BECOMING A NOMAD WAS NOT EASY
Becoming a nomad was one of the best decisions and greatest accomplishments of my life. But anyone who thinks it was easy or says, "Wow, do you live traveling? Easy, I could do that too!" is mistaken.
After completely changing the direction of my professional life (and still seeing it as very uncertain), I finally managed to embark on my journey after over 4 years of planning. It didn't happen overnight. It wasn't a case of "I'll leave everything behind and go." My process involved planning, financial reserves, being 31 years old... But with a strong desire to experience everything I had to live.
Over time, I stopped thinking, "What if this isn't what I want? What if I regret it?" and started thinking, "If I want to go back, I'll go back. It's as simple as that..."
"How long will you stay away?"
"When will you return?"
"Where will you start?"
"Why do this?"
"Wouldn't it be better to use your money to buy an apartment?"
These were questions I was asked regularly, which became intrusive thoughts that insisted on sabotaging me... External pressure, people who thought it was just a phase, that I was too old for it, others who questioned how I would have a relationship living this way, if I could sustain myself, if I had any intention of settling down or if I would just hop from country to country...
I know these are legitimate questions, often coming from those who truly cared about my well-being. But the truth is, none of that should matter. First of all, I am already a responsible adult who knows how to plan, and secondly;
- No one questions someone who dreams of having a child, getting married, or achieving a high position within a company as much as they question someone who wants to explore the world. Someone who wants to learn cultures, history, and geography through firsthand experiences. Why is that still so strange?

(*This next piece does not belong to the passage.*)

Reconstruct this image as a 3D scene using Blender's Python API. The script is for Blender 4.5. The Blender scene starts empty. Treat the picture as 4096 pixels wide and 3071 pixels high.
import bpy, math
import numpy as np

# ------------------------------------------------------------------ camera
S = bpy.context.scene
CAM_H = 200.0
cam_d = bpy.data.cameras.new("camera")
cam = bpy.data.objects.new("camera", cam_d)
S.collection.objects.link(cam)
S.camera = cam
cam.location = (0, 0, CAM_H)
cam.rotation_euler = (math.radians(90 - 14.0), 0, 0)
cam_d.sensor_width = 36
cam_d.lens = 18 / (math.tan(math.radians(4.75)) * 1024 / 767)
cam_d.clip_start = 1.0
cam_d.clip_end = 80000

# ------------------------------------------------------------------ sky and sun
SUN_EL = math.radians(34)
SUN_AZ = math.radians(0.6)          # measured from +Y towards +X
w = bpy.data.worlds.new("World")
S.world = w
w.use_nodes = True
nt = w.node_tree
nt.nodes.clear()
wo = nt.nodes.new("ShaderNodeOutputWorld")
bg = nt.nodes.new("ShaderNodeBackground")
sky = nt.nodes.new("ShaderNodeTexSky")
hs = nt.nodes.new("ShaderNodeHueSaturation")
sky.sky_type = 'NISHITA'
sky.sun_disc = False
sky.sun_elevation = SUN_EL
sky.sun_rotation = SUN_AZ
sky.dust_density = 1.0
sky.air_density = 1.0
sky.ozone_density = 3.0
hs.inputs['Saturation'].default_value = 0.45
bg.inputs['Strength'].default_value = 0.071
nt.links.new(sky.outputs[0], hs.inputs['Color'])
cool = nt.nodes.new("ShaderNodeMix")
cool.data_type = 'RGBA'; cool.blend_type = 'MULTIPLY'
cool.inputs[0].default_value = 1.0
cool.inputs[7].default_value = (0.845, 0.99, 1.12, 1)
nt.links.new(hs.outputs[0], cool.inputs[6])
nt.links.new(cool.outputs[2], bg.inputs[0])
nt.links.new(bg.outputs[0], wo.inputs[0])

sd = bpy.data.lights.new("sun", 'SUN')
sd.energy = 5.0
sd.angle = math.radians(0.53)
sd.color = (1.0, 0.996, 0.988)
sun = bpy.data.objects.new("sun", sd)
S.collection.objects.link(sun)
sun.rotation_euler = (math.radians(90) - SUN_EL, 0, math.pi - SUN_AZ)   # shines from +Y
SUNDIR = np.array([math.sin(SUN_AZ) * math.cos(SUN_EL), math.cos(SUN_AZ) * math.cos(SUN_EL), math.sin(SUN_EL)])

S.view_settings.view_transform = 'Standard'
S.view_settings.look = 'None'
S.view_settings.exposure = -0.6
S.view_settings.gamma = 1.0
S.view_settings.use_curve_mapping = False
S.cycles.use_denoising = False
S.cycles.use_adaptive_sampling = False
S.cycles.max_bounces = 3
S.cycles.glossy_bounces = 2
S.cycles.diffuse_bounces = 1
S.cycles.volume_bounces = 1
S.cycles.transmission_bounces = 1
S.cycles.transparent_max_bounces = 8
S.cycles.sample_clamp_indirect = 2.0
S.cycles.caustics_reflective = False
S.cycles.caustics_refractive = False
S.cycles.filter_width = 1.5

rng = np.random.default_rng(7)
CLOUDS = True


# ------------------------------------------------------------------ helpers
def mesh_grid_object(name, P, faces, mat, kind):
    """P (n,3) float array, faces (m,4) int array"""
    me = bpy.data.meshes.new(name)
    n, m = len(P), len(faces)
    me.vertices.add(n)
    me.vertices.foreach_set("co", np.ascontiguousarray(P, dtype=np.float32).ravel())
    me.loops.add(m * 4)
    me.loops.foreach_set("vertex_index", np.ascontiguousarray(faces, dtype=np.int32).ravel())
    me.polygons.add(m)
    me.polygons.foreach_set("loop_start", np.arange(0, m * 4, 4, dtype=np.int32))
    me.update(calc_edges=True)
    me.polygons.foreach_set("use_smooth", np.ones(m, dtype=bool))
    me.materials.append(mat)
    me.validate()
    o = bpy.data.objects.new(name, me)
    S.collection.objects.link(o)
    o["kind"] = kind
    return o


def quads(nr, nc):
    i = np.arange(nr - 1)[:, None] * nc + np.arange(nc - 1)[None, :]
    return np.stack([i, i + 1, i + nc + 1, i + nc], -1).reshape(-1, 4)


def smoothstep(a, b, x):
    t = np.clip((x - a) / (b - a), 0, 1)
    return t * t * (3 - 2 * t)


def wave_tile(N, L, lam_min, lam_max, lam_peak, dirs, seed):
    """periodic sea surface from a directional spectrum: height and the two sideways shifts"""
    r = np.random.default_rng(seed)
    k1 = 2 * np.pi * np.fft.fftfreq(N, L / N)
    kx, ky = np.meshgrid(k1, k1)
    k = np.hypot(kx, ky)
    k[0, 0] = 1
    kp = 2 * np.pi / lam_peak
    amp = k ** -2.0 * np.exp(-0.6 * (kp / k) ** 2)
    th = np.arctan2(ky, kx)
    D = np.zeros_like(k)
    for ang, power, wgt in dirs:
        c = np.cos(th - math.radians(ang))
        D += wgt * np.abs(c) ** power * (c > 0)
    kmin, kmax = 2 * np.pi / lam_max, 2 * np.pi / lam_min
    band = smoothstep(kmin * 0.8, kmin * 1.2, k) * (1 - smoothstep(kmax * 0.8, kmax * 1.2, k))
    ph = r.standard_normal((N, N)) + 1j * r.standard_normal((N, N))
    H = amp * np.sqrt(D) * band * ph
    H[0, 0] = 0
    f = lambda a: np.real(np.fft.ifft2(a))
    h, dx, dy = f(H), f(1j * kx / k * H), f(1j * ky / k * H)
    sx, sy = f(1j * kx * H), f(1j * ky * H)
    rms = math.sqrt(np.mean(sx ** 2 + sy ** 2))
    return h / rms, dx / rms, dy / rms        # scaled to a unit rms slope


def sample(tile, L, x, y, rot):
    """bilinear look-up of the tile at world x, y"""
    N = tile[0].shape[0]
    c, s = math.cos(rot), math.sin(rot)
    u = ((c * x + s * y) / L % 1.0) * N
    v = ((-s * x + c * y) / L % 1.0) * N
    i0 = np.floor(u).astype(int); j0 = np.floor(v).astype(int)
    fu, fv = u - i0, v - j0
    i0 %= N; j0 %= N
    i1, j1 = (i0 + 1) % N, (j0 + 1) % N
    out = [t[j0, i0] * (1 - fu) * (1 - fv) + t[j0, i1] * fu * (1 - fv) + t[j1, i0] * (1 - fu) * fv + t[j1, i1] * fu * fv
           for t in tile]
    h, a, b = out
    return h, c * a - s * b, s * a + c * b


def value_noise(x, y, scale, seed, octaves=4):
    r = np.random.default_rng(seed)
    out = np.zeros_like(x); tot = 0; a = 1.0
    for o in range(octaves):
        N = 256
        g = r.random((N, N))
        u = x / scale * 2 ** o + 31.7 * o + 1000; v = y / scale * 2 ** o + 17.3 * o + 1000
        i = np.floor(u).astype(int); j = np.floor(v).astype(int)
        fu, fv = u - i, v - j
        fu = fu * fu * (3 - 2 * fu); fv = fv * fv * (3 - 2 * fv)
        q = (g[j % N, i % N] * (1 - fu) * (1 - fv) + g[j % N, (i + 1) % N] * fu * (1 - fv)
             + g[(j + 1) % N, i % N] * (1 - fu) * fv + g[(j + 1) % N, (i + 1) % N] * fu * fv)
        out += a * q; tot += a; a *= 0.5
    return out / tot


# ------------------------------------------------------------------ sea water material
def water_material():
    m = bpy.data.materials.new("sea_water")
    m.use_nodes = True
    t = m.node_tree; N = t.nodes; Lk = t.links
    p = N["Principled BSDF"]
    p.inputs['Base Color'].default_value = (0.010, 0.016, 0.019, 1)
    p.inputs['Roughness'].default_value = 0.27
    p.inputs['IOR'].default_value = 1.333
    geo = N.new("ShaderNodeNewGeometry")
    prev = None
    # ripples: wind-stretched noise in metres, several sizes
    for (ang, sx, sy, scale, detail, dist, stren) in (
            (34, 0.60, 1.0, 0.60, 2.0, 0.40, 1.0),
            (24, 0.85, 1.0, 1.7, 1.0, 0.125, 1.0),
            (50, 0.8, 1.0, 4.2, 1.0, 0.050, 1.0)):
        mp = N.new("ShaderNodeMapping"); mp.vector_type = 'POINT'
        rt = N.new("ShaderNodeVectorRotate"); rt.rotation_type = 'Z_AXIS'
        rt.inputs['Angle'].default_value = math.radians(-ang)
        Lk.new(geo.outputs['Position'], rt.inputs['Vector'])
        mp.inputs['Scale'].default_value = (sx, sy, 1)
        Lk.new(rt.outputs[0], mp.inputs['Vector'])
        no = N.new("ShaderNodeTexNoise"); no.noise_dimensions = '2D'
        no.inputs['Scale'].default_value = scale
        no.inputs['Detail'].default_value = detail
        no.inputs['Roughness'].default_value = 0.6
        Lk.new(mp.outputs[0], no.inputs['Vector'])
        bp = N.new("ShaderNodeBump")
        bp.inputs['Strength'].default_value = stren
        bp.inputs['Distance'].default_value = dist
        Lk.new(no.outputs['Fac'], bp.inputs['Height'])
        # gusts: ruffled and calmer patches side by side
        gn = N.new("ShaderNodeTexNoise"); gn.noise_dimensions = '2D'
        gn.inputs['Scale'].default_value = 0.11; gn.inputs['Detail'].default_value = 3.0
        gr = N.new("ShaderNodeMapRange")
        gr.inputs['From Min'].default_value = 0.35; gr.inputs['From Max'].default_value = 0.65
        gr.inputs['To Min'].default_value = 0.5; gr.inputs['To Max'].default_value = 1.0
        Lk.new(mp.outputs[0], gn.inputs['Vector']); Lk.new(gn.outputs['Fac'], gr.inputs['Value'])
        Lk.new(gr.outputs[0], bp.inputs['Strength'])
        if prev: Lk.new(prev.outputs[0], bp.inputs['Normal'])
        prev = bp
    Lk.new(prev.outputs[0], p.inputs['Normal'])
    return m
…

When I truly decided to stop contemplating and dreaming and start planning, when I understood that I felt trapped, that I needed to break free, to explore the new and embrace what the world has to offer, I didn't tell anyone. I only revealed my plans when I was certain and had a set date to fly, so that external opinions wouldn't dominate my thoughts.
And so, I did it. It has been over a year now since I truly consider myself a digital nomad. I started my journey in Europe, and now I'm in South America, and letting life take me to the next destinations.
Although I know my life is still not 100% the way I would like it to be, I know that I am where I should be. And I don't plan on stopping anytime soon... Or maybe I will. After all, I don't put pressure on myself anymore. If I want to return, I will return. If I want to settle down somewhere else, I will. And if I want to continue my nomadic life (which I think is the most likely scenario, haha), I will. And that's the wonder of my freedom.